Friday, January 31, 2014

The Chubby Vegetarian Mushroom Debris Po' Boy at The Second Line

We are super-pumped to be a part of the po' boy menu at Chef Kelly English's brand-new restaurant, The Second Line. You see, my dad always told me, "Son, surround yourself with good sandwiches, and you can't go wrong!" Wait, maybe it was 'people' not 'sandwiches.' I forget! 

Well, in either case, both things hold true here. When you go to The Second Line, you'll be surrounded by good sandwiches named after good people. There's the Johnny Snack that's inspired by Chef John Currence, and The Verno that's named for sports talk show host Chris Vernon, and The Besh BBQ Shrimp which is Kelly's mentor John Besh's own recipe. And lastly, there is a sandwich called The Chubby Vegetarian Mushroom Debris (pronounced day-bree), which is our recipe we developed and tested with Kelly. We feel blessed to be in such good company!


It all stared with a conversation with the chef. "I've never had a po' boy that was intended to be vegetarian, but still rang true," Chef English told us. "I don't want a sandwich that's been so gussied up it no longer resembles a po' boy," he continued."That's exactly what I want, and I know you are up to the task!" 

With that vote of confidence, we got to work making lots and lots of sandwiches! First there was the Andoullie Eggplant Po' Boy, a sandwich stuffed with grilled and spiced eggplant which was a close runner-up, then there was the "K.O.," which was beer-battered king oyster mushrooms and sea beans. We briefly toyed around with the idea of using jackfruit, then got weirded out by the fact that it was a canned product. 

So, we tried the same jackfruit preparation on mushrooms…bingo! I don't want to oversell it, but it really is amazing! Fresh portobello or crimini mushrooms are braised in red wine with celery, carrots, garlic, thyme, and bay leaves. The mushrooms form their own meaty and flavorful broth during the braise, which is then spooned generously onto a pistolette and garnished with pickles, lettuce, tomato, and mayo.

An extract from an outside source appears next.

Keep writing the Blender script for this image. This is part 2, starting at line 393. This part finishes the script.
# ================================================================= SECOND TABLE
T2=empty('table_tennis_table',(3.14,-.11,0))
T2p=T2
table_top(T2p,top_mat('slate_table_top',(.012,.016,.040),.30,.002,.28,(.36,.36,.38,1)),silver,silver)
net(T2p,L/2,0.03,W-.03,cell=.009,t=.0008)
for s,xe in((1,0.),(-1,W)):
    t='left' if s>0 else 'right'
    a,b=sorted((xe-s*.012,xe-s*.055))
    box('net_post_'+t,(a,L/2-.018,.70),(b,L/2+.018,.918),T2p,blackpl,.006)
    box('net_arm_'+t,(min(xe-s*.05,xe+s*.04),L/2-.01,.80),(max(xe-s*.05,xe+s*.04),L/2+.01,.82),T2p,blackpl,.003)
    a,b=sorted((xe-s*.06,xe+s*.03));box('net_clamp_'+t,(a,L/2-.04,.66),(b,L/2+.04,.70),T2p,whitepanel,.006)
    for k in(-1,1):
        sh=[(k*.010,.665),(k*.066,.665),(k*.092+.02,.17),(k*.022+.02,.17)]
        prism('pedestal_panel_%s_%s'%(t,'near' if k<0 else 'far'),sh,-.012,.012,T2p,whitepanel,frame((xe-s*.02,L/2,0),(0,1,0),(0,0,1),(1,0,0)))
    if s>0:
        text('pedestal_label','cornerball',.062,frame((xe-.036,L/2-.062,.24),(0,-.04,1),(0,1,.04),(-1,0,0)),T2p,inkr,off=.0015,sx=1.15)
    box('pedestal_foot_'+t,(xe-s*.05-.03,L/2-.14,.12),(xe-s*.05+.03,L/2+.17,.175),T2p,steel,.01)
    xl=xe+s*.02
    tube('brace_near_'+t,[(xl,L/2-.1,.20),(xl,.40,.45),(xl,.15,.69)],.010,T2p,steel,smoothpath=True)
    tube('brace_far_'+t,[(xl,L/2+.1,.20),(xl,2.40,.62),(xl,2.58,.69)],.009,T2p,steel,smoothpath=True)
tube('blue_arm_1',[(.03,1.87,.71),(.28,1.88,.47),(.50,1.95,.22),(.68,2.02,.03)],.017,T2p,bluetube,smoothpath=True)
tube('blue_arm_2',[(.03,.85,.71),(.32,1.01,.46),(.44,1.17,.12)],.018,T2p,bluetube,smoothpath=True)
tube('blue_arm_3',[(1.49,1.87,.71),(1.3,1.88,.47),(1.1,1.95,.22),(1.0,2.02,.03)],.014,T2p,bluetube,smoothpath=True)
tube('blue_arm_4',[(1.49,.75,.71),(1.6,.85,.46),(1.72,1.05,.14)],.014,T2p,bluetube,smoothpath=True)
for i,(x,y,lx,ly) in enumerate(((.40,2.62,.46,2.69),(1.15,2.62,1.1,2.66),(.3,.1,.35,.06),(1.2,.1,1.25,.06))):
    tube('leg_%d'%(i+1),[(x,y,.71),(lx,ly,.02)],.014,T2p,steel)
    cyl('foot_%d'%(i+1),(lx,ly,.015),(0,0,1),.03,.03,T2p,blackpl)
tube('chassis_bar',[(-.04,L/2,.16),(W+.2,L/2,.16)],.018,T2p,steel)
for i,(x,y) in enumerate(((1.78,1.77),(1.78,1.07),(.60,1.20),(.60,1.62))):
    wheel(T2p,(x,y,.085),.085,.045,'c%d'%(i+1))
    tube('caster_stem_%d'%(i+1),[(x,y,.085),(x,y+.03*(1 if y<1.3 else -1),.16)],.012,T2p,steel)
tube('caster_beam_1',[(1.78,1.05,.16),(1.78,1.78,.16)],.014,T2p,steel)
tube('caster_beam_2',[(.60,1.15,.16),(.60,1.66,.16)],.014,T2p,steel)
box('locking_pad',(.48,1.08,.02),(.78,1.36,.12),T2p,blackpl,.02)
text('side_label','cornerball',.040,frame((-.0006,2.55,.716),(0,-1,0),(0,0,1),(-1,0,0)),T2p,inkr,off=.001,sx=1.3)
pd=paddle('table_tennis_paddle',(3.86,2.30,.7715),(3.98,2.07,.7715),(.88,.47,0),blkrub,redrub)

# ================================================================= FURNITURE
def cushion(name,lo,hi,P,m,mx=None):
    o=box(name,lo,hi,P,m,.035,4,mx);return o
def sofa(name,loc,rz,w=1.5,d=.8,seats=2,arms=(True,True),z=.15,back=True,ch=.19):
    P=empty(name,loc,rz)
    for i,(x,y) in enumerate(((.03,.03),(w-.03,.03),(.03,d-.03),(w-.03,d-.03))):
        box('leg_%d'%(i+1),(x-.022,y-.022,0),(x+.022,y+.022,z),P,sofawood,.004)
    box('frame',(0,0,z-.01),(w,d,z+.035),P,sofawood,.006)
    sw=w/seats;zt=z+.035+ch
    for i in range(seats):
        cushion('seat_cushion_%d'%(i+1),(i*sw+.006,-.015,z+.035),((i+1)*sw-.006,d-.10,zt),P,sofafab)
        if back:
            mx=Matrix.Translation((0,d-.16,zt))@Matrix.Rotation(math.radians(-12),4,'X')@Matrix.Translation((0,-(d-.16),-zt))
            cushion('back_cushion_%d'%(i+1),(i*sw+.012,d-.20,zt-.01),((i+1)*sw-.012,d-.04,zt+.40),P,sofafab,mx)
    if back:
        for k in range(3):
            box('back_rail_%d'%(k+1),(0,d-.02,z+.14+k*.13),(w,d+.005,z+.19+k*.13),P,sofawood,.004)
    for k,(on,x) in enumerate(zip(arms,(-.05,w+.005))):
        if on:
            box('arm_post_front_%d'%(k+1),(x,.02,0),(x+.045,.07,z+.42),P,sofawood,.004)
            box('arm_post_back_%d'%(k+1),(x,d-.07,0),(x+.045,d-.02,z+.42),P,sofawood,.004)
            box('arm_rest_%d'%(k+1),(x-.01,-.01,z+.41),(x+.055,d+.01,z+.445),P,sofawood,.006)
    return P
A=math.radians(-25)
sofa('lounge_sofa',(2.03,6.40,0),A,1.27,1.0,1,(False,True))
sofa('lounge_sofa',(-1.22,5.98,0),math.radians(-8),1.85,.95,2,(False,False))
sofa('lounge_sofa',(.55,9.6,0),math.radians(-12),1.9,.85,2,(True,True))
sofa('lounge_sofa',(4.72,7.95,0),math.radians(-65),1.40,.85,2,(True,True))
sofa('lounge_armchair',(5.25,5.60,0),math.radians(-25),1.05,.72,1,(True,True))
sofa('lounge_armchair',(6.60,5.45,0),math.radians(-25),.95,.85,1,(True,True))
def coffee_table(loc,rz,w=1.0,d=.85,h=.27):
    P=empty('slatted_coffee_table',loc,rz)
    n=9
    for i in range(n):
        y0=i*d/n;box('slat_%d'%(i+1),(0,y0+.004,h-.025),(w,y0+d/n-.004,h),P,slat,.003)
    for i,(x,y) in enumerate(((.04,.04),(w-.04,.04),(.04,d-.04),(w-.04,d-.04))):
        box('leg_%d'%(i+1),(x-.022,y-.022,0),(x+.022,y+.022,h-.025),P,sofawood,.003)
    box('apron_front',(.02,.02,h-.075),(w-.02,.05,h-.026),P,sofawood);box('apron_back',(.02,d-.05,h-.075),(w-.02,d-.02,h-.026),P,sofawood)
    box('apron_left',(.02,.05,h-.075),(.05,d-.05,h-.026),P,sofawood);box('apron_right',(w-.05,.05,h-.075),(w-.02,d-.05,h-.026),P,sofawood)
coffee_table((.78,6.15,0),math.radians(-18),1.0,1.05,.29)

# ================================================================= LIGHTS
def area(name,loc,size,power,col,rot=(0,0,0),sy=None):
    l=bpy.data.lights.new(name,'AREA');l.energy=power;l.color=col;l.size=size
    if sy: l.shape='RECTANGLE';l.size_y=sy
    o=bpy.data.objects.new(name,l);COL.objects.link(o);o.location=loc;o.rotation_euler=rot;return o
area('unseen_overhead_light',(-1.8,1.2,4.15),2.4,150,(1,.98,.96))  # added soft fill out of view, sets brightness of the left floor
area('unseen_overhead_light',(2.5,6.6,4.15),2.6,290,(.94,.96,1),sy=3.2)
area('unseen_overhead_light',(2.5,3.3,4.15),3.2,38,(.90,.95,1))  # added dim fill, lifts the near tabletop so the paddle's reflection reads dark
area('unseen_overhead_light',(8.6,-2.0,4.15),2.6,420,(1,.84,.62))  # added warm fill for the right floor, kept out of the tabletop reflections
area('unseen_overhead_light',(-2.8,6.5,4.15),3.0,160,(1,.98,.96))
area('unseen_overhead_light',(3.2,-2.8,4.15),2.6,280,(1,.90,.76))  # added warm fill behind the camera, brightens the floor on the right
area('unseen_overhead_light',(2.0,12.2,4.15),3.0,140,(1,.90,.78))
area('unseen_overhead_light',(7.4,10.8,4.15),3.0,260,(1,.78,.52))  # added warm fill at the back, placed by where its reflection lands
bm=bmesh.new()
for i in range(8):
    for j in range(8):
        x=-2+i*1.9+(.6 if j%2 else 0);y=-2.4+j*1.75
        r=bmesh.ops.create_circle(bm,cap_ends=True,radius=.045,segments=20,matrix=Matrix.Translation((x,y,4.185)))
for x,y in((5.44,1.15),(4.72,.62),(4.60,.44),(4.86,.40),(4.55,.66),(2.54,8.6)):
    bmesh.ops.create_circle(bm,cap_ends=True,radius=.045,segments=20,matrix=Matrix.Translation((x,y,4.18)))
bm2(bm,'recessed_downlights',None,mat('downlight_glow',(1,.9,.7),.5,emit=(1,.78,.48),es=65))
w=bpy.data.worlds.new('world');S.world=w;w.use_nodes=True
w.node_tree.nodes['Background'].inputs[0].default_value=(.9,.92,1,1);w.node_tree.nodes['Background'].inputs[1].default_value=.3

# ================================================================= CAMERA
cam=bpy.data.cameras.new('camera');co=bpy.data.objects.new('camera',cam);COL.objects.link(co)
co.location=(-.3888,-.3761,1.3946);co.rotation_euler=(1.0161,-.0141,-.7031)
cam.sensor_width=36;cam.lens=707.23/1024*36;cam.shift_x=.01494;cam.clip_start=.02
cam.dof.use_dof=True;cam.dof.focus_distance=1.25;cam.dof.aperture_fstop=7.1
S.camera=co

 "A po' boy has to drip down your arm with the first bite," Kelly is fond of saying. So we wanted to deliver just that. It's a wonderfully messy thing! "What we ended up with," he said, "I couldn't be prouder of, and it is one of my first recommendations I make, to any type of 'vore: carnivore, herbivore, or omnivore." So, go and gather up some good people and surround yourselves with good sandwiches at The Second Line!

Here are a few insider tips. The filling itself is vegan, as is the bread, and there's no cheese on it, so the sandwich can easily be ordered without mayo -- if you are into that sort of thing. The O.G. po' boy from the menu can be made with the Chubby Vegetarian Mushroom Debris gravy, and that makes it a T.C.V.O.G. It comes with French fries piled on the sandwich -- if you are into that sort of thing. 




The Chubby Vegetarian Debris Po Boy at The Second Line

2 tablespoons olive oil

1 large white onion (thinly sliced into half-moons)
2 medium ribs celery (thinly sliced)
2 medium carrots (thinly sliced)
6 cloves garlic (smashed)
1 teaspoon dried thyme
1 tablespoon dried, crumbled porcini mushrooms
2 bay leaves

1 1/2 cups dry red wine
2 cups vegetable stock
4 to 5 large portobello mushrooms or 3 8-ounce packages of crimini (*thinly sliced)
1 tablespoon champagne vinegar
1 heaping tablespoon tomato paste
1 tablespoon vegetarian Worcestershire
Hot sauce to taste

3 12-inch crispy French rolls (split)
Pickles, sliced tomatoes, mayonnaise (vegan or regular), Creole mustard, and thinly sliced iceberg lettuce (to garnish)


In a stock pot over medium heat, add the olive oil and heat until it starts to shimmer. Add the onions, celery, and carrots and cook until nice and brown. This takes about 20 minutes with some occasional stirring, but it's worth it. The flavor gained from all those brown bits is amazing!

Add the garlic, thyme, porcini, bay leaves, and red wine to the pot. Scrape up any bits that are stuck to the bottom of the pot, and cook until it looks dry, about 1o minutes. Add the stock, sliced portobellos, vinegar, tomato paste, and Worcestershire. Once the liquid starts to simmer, reduce to low heat, and cook, uncovered, for 45 minutes. The liquid should have reduced significantly at the end of the cooking time.  Serve heaped onto several French rolls garnished with pickles, sliced tomatoes, mayonnaise, Creole mustard, and cabbage. (Serves 6.)

*I slice the raw mushrooms about 1/8-inch thick on my meat slicer. I lay the mushrooms flat and slice disks. This way there are lots of large slices and tons of great bits and pieces.


1 comment:

Anonymous said...

Made this tonight, instead of a sandwich I served it over mashed potatoes. Much like a slow cooked pot roast. It was amazing! This recipe is a keeper.